> **INSTRUCTIONS TO FOLLOW**
Extract every line where the string "scene" appears.

------------------------------------------------------------------------

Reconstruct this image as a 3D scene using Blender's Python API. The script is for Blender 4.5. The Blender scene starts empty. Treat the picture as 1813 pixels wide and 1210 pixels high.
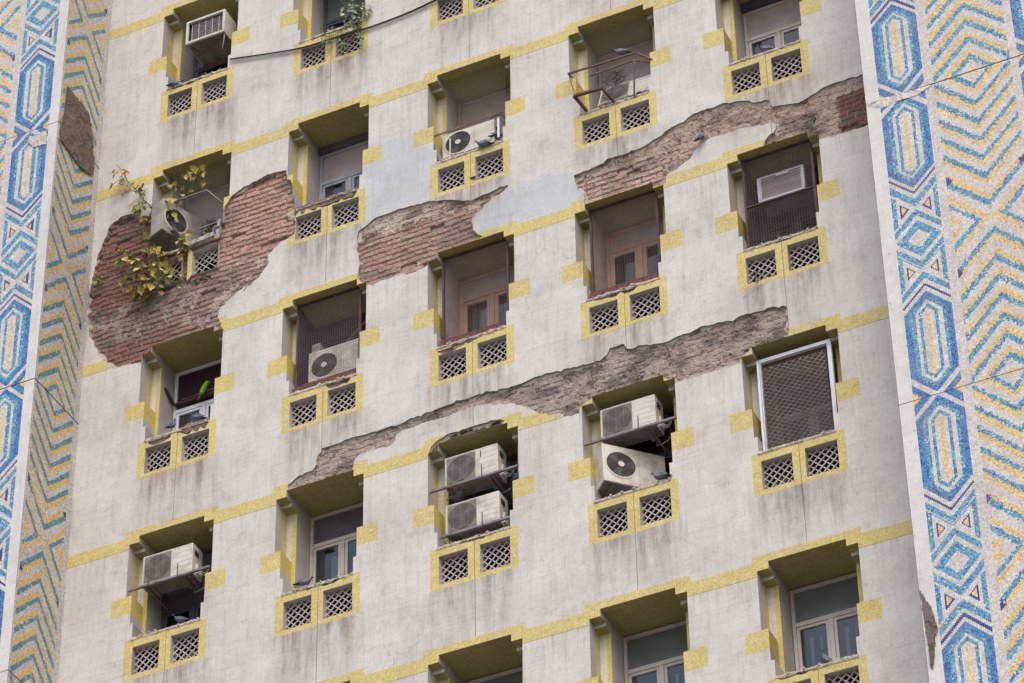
CAMD={'f': 6198.35265038753, 'R': [[0.90239604, 0.28470679, 0.32345546], [0.43062829, -0.56881519, -0.70072003], [-0.01551338, 0.77161605, -0.63589937]], 'pos': [19.84783, -32.09787, -37.59922], 'P': 2.2118155169493523, 'bo': [-0.01066, 0.00877, 0.02046, -0.00192, -0.01157], 'fo': [0.0, 0.00223, -0.01565, 0.00791, 0.00878]}
D={'birdpos': {'a': (-0.364, 0.0, -1.525),
             'b': (4.664, -0.03, -4.839),
             'c': (4.808, 0.2, -4.538),
             'd': (6.809, -0.13, -4.092),
             'e': (8.769, 0.25, -4.557),
             'f': (7.9, -0.02, -6.031),
             'g': (-0.314, 0.4, -7.718),
             'h': (-0.041, 0.55, -7.56),
             'i': (1.843, 0.35, -11.091),
             'j': (7.007, 0.0, -11.373),
             'k': (8.736, 0.5, -14.323),
             'l': (-0.053, 0.4, -11.051),
             'm': (4.117, 0.25, -10.498),
             'p': (0.09, 0.55, -7.107)},
 'blue': {'a': [(2.8, -4.036), (3.078, -4.118), (3.585, -4.177), (3.692, -4.478), (3.85, -4.543), (3.954, -4.989), (3.84, -5.487), (4.082, -5.584), (3.3, -5.418), (2.907, -5.533), (2.741, -5.572), (2.863, -5.474)],
          'b': [(5.064, -5.812), (5.532, -5.732), (5.966, -5.867), (6.026, -6.086), (6.12, -6.297), (6.133, -6.403), (5.951, -6.654), (4.589, -6.481), (4.471, -6.334), (4.525, -6.1), (4.747, -5.983), (4.962, -5.863)]},
 'cable': [(0.549, -1.433), (0.961, -1.541), (1.719, -1.72), (2.278, -1.757), (2.833, -1.793), (3.293, -1.789), (3.658, -1.756), (4.022, -1.7), (5.106, -1.545)],
 'dmg': {'P1': [(-1.604, -5.132), (-1.593, -4.994), (-1.567, -4.766), (-1.507, -4.43), (-1.419, -4.175), (-1.367, -4.001), (-1.29, -3.898), (-1.166, -3.849), (-1.041, -3.833), (-0.823, -3.953), (-0.619, -4.049), (-0.294, -4.085), (0.537, -4.415), (0.564, -4.33), (0.642, -4.216), (0.741, -4.135), (0.862, -4.075), (1.004, -4.048), (1.126, -4.024), (1.247, -4.001), (1.39, -4.01), (1.554, -4.04),
                (1.583, -4.209), (1.663, -4.325), (1.718, -4.694), (1.726, -5.31), (1.612, -5.347), (1.512, -5.367), (1.434, -5.43), (1.318, -5.524), (1.314, -5.709), (1.209, -5.853), (1.073, -5.963), (0.917, -6.065), (0.974, -5.955), (0.749, -6.107), (0.549, -6.243), (0.543, -6.371), (0.607, -6.554), (0.647, -6.661), (0.527, -6.758), (-0.55, -6.767), (-0.697, -6.734), (-0.837, -6.734),
                (-1.117, -6.703), (-1.221, -6.574), (-1.325, -6.413), (-1.436, -6.192), (-1.493, -6.038), (-1.546, -5.937), (-1.595, -5.651), (-1.624, -5.373), (-1.634, -5.1)],
         'P2': [(2.73, -6.52), (2.729, -6.415), (2.748, -6.24), (2.731, -6.102), (2.715, -5.965), (2.708, -5.777), (2.729, -5.652), (2.818, -5.607), (2.907, -5.536), (3.019, -5.5), (3.266, -5.491), (3.534, -5.504), (3.802, -5.531), (4.023, -5.593), (4.2, -5.636), (4.353, -5.724), (4.463, -5.768), (4.595, -5.755), (4.77, -5.719), (4.902, -5.706), (5.011, -5.697), (4.999, -5.745), (4.9, -5.824),
                (4.79, -5.885), (4.659, -5.912), (4.625, -5.991), (4.548, -6.039), (4.482, -6.078), (4.47, -6.179), (4.48, -6.313), (4.555, -6.433), (4.63, -6.481), (4.085, -6.588), (3.998, -6.657), (3.845, -6.676), (3.79, -6.68), (3.692, -6.72), (3.582, -6.73), (3.362, -6.697), (3.142, -6.69), (2.921, -6.697), (2.843, -6.667)],
         'P3': [(6.003, -5.911), (6.142, -5.915), (6.314, -5.893), (6.442, -5.892), (6.508, -5.827), (6.657, -5.848), (6.848, -5.835), (7.04, -5.821), (7.169, -5.769), (7.298, -5.717), (7.449, -5.648), (7.599, -5.618), (7.771, -5.544), (7.877, -5.522), (8.065, -5.535), (8.192, -5.522), (8.356, -5.565), (8.521, -5.608), (8.64, -5.685), (8.819, -5.721), (8.891, -5.882), (8.993, -5.899),
                (9.175, -5.936), (9.256, -5.957), (9.361, -5.923), (9.507, -5.88), (9.634, -5.829), (9.798, -5.82), (9.96, -5.824), (10.183, -5.833), (10.365, -5.827), (10.327, -6.717), (10.156, -6.735), (9.925, -6.741), (9.764, -6.751), (9.514, -6.717), (9.387, -6.659), (8.725, -6.515), (8.729, -6.437), (8.783, -6.369), (8.866, -6.332), (8.91, -6.27), (8.922, -6.204), (8.806, -6.146),
                (8.613, -6.116), (8.408, -6.082), (8.157, -6.085), (7.994, -6.07), (7.864, -6.095), (7.778, -6.177), (7.711, -6.28), (7.604, -6.339), (7.471, -6.441), (7.368, -6.466), (7.32, -6.537), (7.308, -6.613), (7.162, -6.594), (6.186, -6.546), (6.134, -6.495), (6.14, -6.305), (6.069, -6.225), (6.018, -6.062), (5.988, -5.946)],
         'P4': [(1.734, -9.7), (1.904, -9.591), (2.098, -9.585), (2.161, -9.511), (2.159, -9.439), (2.242, -9.274), (2.306, -9.261), (2.479, -9.26), (2.693, -9.239), (2.951, -9.256), (3.164, -9.259), (3.377, -9.261), (3.504, -9.234), (3.695, -9.229), (3.801, -9.218), (4.012, -9.209), (4.222, -9.176), (4.432, -9.19), (4.641, -9.181), (4.85, -9.207), (4.966, -9.225), (5.132, -9.213),
                (5.298, -9.177), (5.505, -9.179), (5.71, -9.206), (5.936, -9.216), (6.12, -9.235), (6.263, -9.239), (6.367, -9.181), (6.411, -9.089), (6.533, -9.086), (6.624, -9.096), (6.641, -9.174), (6.752, -9.203), (6.874, -9.199), (7.012, -9.262), (7.133, -9.271), (7.294, -9.259), (7.718, -9.2), (7.877, -9.211), (8.113, -9.263), (8.254, -9.232), (8.411, -9.243), (8.545, -9.246),
                (8.643, -9.247), (8.836, -9.296), (8.837, -9.569), (8.832, -9.767), (8.826, -9.825), (8.339, -9.81), (8.194, -9.922), (8.176, -9.97), (8.015, -9.966), (7.971, -9.98), (7.676, -9.966), (7.339, -9.962), (7.299, -9.97), (7.107, -9.812), (6.131, -9.81), (5.976, -9.908), (5.953, -10.005), (5.731, -9.973), (5.57, -9.881), (5.368, -9.762), (5.227, -9.653), (5.084, -9.543),
                (4.962, -9.475), (4.928, -9.487), (4.743, -9.409), (4.556, -9.366), (4.431, -9.358), (4.305, -9.349), (4.116, -9.378), (3.948, -9.367), (3.801, -9.363), (3.653, -9.383), (3.484, -9.383), (3.357, -9.423), (3.294, -9.544), (3.209, -9.575), (3.018, -9.556), (2.784, -9.582), (2.721, -9.656), (2.701, -9.721), (2.703, -9.852), (2.532, -9.853), (1.758, -9.792)],
         'P5': [(3.812, -9.896), (3.886, -9.764), (4.066, -9.679), (4.245, -9.677), (4.554, -9.665), (4.797, -9.686), (4.893, -9.738), (4.86, -9.791), (4.762, -9.849), (3.984, -9.882)]},
 'leaves': [(-1.199, -3.058), (-1.054, -3.166), (-1.193, -3.259), (-1.067, -3.297), (-0.828, -3.406), (-0.777, -3.562), (-0.973, -3.618), (-0.909, -3.815), (-0.638, -3.777), (-0.64, -3.922), (-0.775, -3.941), (-0.702, -4.116), (-0.904, -4.06), (-0.719, -4.35), (-0.655, -4.568), (-0.732, -4.657), (-0.412, -4.829), (-0.354, -4.946), (-0.269, -3.851), (-0.333, -3.63), (-0.144, -4.047),
            (-0.314, -4.173), (-0.215, -4.285), (0.108, -3.686), (0.03, -3.801), (-0.022, -3.584), (0.143, -3.566), (0.294, -3.688), (-0.338, -4.308), (-0.266, -4.48), (-0.021, -4.839), (-0.108, -4.947), (-0.027, -4.931), (-0.915, -4.895), (-0.861, -4.75), (-0.843, -4.876), (-0.721, -5.018), (-0.496, -5.163), (-0.43, -5.247), (-0.718, -5.231), (-0.151, -5.483), (-0.259, -5.383), (-0.356, -5.463),
            (-0.862, -5.247), (-0.835, -5.351), (-0.637, -5.215), (-0.334, -5.119), (-0.076, -5.36), (-1.459, -4.995), (-1.497, -5.051), (-1.404, -4.275), (-1.478, -4.27), (-0.567, -5.359), (-0.726, -5.439), (-0.393, -5.167), (-0.287, -5.232), (-0.538, -5.511), (-0.68, -5.527), (-0.202, -5.288), (-0.65, -4.998), (-0.871, -5.431), (-0.805, -5.503), (-0.35, -5.582), (-0.797, -5.13)],
 'leavesB': [(2.461, -1.245), (2.53, -1.226), (2.621, -1.292), (2.682, -1.356), (2.742, -1.358), (2.801, -1.297), (2.863, -1.473), (2.494, -1.447), (2.585, -1.524), (2.654, -1.518), (2.553, -1.386), (2.613, -1.388), (2.723, -1.461), (2.764, -1.541), (2.596, -1.616), (2.657, -1.717), (2.588, -1.748), (2.706, -1.664), (2.738, -1.801), (2.772, -1.421), (2.126, -1.558), (2.168, -1.626),
             (2.202, -1.838), (2.166, -2.006), (2.271, -1.807), (2.285, -2.009), (2.3, -1.733), (2.421, -1.835), (2.502, -1.956), (2.454, -2.009), (2.563, -2.007), (2.475, -2.079), (2.75, -1.929), (2.791, -2.058), (2.84, -2.018), (2.762, -2.106), (2.524, -2.039), (2.795, -1.617), (2.676, -1.601), (2.705, -1.577), (2.634, -1.459)],
 'patchL': [(-2.104, -2.838), (-1.802, -2.83), (-1.79, -3.101), (-1.893, -3.102), (-2.028, -3.069), (-2.085, -2.957)],
 'patchR': [(10.511, -7.483), (11.411, -7.522), (11.181, -7.609), (10.864, -7.619), (10.731, -7.647), (10.623, -7.602), (10.517, -7.522)],
 'pierchip': [(10.515, -14.942), (10.589, -15.139), (10.626, -15.201), (10.643, -15.321), (10.68, -15.529), (10.636, -15.613), (10.611, -15.799), (10.587, -15.969), (10.56, -16.025), (10.548, -16.005), (10.549, -15.699), (10.54, -15.501), (10.532, -15.286), (10.524, -15.069)],
 'retpatch': [(-1.029, -1.925), (-0.869, -1.936), (-0.678, -1.933), (-0.452, -1.946), (-0.345, -2.038), (-0.301, -2.272), (-0.23, -2.459), (-0.165, -2.741), (-0.153, -2.976), (-0.255, -3.059), (-0.409, -3.096), (-0.596, -3.116), (-0.725, -3.089), (-0.854, -3.063), (-0.98, -3.056), (-1.077, -3.026), (-1.112, -2.878), (-1.073, -2.693), (-1.033, -2.391)],
 'twigs': [[(-0.444, -5.554), (-0.545, -5.235), (-0.608, -4.856), (-0.686, -4.588), (-0.594, -4.384), (-0.528, -4.072), (-0.734, -3.771), (-0.852, -3.553), (-1.015, -3.315), (-1.138, -3.042), (-1.255, -2.87)], [(-0.444, -5.554), (-0.289, -5.403), (-0.181, -5.14), (-0.068, -4.947)], [(-0.444, -5.554), (-0.643, -5.315), (-0.835, -5.194)],
           [(-0.162, -3.927), (-0.066, -3.771), (0.05, -3.597), (0.171, -3.512)], [(-0.382, -4.467), (-0.273, -4.173), (-0.162, -3.927)], [(-0.608, -4.856), (-0.747, -4.945), (-0.905, -4.741)], [(-0.444, -5.554), (-0.335, -5.315), (-0.473, -5.05)]]}
EXPOSURE=0.45
import bpy, math, random
import numpy as np
from mathutils import Vector, Matrix, noise as mnoise
from mathutils.geometry import delaunay_2d_cdt
random.seed(7); rng=np.random.default_rng(11)
Z0=39.2; H=3.3; P=CAMD['P']
sc=bpy.context.scene; col=sc.collection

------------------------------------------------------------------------

> **RESULT OF THIS TASK**
Reconstruct this image as a 3D scene using Blender's Python API. The script is for Blender 4.5. The Blender scene starts empty. Treat the picture as 1813 pixels wide and 1210 pixels high.
sc=bpy.context.scene; col=sc.collection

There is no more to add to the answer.